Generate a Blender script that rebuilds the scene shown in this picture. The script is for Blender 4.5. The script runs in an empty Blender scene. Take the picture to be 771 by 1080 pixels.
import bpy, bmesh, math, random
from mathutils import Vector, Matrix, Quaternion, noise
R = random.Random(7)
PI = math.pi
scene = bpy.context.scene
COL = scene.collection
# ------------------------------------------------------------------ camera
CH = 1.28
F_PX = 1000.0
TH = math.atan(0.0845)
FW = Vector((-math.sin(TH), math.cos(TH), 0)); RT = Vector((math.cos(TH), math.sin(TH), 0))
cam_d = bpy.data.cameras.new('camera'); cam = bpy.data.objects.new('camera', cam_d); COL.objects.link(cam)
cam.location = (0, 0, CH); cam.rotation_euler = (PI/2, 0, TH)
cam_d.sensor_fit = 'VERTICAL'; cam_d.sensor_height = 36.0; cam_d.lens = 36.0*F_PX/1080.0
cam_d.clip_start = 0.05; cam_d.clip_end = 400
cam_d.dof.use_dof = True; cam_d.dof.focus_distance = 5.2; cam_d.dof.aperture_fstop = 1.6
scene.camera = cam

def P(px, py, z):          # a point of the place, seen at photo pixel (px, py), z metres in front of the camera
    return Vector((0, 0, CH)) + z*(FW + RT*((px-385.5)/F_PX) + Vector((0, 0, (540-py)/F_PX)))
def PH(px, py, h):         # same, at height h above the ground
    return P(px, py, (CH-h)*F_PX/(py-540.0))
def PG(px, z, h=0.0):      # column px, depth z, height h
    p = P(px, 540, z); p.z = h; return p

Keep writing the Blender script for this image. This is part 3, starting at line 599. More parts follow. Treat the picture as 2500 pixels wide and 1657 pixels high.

-------

### EXERCISE GOAL:
All lines above containing the string "scene" are to be collected.

### EXERCISE RESPONSE:
Generate a Blender script that rebuilds the scene shown in this picture. The script is for Blender 4.5. The script runs in an empty Blender scene. Take the picture to be 771 by 1080 pixels.
scene = bpy.context.scene
COL = scene.collection
scene.camera = cam